One example of successful tracing would be Dahlgren Medium Boat Howitzer, registry number 52, made at the Washington Navy Yard in 1858.  I purchased this from a collector in PA in about 1990 and sold it at auction in 2015.  This was one of a pair formerly owned by the late, well-known cannon collector Mr. Howard K. Brown, who purchased the pair from a major Philadelphia auction house ca. 1960.  Prior to that, the pair had been the property of a Philadelphia veteran’s post where they had been since the Navy donated them ca. 1900.  National Archives records connected this weapon to two ships serving in the Civil War.  The first was the side wheel steamer Water Witch, where this howitzer served 1859-1863.  The second was screw steamer E.B. Hale, where it served 1863-1865.  In addition to locating this information in “Record of Naval Guns,” the original information submitted by ship masters, the “Quarterly Ordnance Returns” were located and found to contain the same ship-history information.

After I felt I’d fully mastered the Bureau of Ordnance records in the National Archives, I “branched out” and began identifying and tracing all kinds of artillery, US and foreign, using many different sources, such as the Library of Congress.  I’d been frustrated for a few years in my attempts to trace an iron scale-model of a IX-inch Dahlgren shell gun which I knew had some historical significance due to what I’ll call “Navy museum markings” stamped into the iron.  There were no Navy scale model cannons mentioned anywhere among thousands of the pages in record group 74 which were likely to contain the information.  Then I learned the “John A. Dahlgren Papers” collection was at the Library of Congress, stored offsite.  I requested access, visited, and found what I needed on the first day.  A yellow-covered hand-bound notebook contained John A. Dahlgren’s remarks and calculations regarding two such model cannons which he called “IX inch shell gun No. 1” and “… No. 2” respectively.  The model I had was marked “IX in. shell Gun No. 2” and all calculated measurements in his notebook matched the 1/8 scale model.

The Library of Congress also came into play while researching a bronze Spanish siege mortar with typical markings attesting to its casting in Barcelona in 1750, and intriguing markings stamped deeply into the muzzle:  “CAPTURED BY RER. AD. DUPONT, FERNANDINA, FLA., FEBRUARY 3d,  1862.”  The engraver used the wrong date, it was actually March 3rd, but otherwise all was well.  I showed up in the appointed room, requested the “East Florida Papers,” and was informed that unfortunately the microfilm was in use.  They’d have to bring me the bulky original documents.  That worked out very well as flat paper is much easier to photograph than a glass screen with overhead light glare on it.  I found nothing that day but got familiar with the organization of these original, Spanish-language documents.  They are kept in order of the originals, which were grouped into packets.  I needed to see all those sent to or from the Chief of Artillery at Castillo de San Marcos, the old fort at St.
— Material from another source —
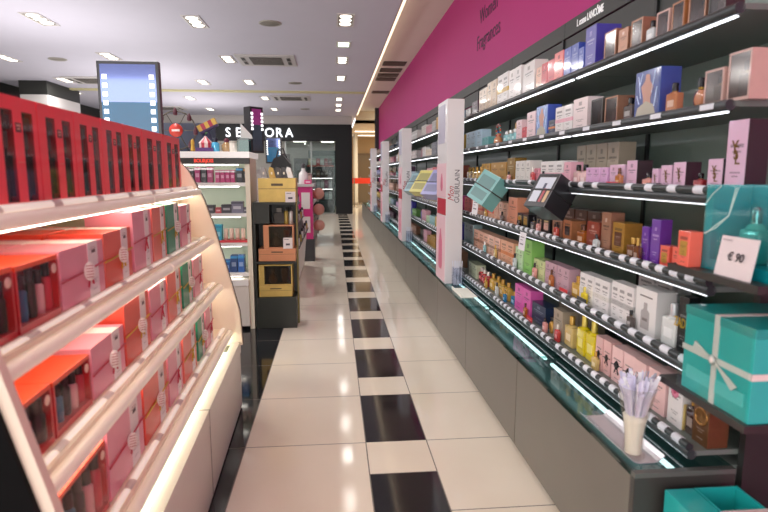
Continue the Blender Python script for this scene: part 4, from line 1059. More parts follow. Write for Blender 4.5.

Augustine, FL.  About 100 quarterly reports each listed this 6-inch mortar, plus a 10-inch mortar emplaced in the fort, along with dozens of other pieces of artillery.  When Spain ceded East Florida to the US,  the US representative insisted the two bronze mortars remain in the fort, Spain had no choice, and agreed after much hesitation.  The fort’s turnover occurred in 1821

Fast-forward 40 years.  The Confederate Army took over St. Augustine in 1861 but were soon forced to move to nearby Fernandina and Fort Clinch.  They took any weapons they could move including the Spanish mortars.  After DuPont’s force chased the last Confederates out of town (firing at a moving trainload of them!) a launch from the screw steamer Flag discovered and retrieved the two Spanish mortars.  The mortars made their way to the Washington Navy Yard, were marked, then placed outside the then-new Ordnance Museum, and years later placed as decoration in the yard of “Quarters H.”  They rested there until sold to a nearby scrap dealer ca. 1960.  Both mortars survived, the larger making its way back to Castillo de San Marcos, the smaller to a private California collection where I acquired it in 1983.  It was sold to an unknown buyer at auction in 2015.  I had contacted the National Park Service at Castillo de San Marcos and its nonprofit partner prior to the auction so they could raise funds and bid if desired but if they did, their bid was unsuccessful.  Video about this mortar, named El Gavilan by Barcelona’s master founder, Joseph Barnola.

Sometimes minute details aren’t necessary if I can find enough to rule something in or out.  A case in point is the legendary “Cortez Gun,” a small, bronze breechloading cannon.  A few identical examples were acquired by LT. Charles G. Hunter in the steamer Scourge in Alvarado, Mexico in 1847.  He turned them in to Navy authorities along with a story to the effect that these guns had been brought to the Americas by the great Hernan Cortez himself in 1519.  A small typed didactic reflected this when I first saw one of these in the Museum of the US Navy in the 1980’s.  Over time I did a lot of fact-checking.  I found that the particular form of the Spanish coat-of-arms cast into this piece, featuring a “closed crown,” was not used until after about 1700.  I read Cortez’ account of his adventures, in which he wrote that after many months he had used up all of his guns and had to cast new ones then and there.  The museum’s example was made using much more sophisticated machinery than that which existed ca. 1520.  The Spanish Navy’s original drawings for the Museum’s weapon are dated 1790.  I’ve sent letters with this information to the museum for their files.  So I “ruled out” the Navy’s traditional provenance for this gun.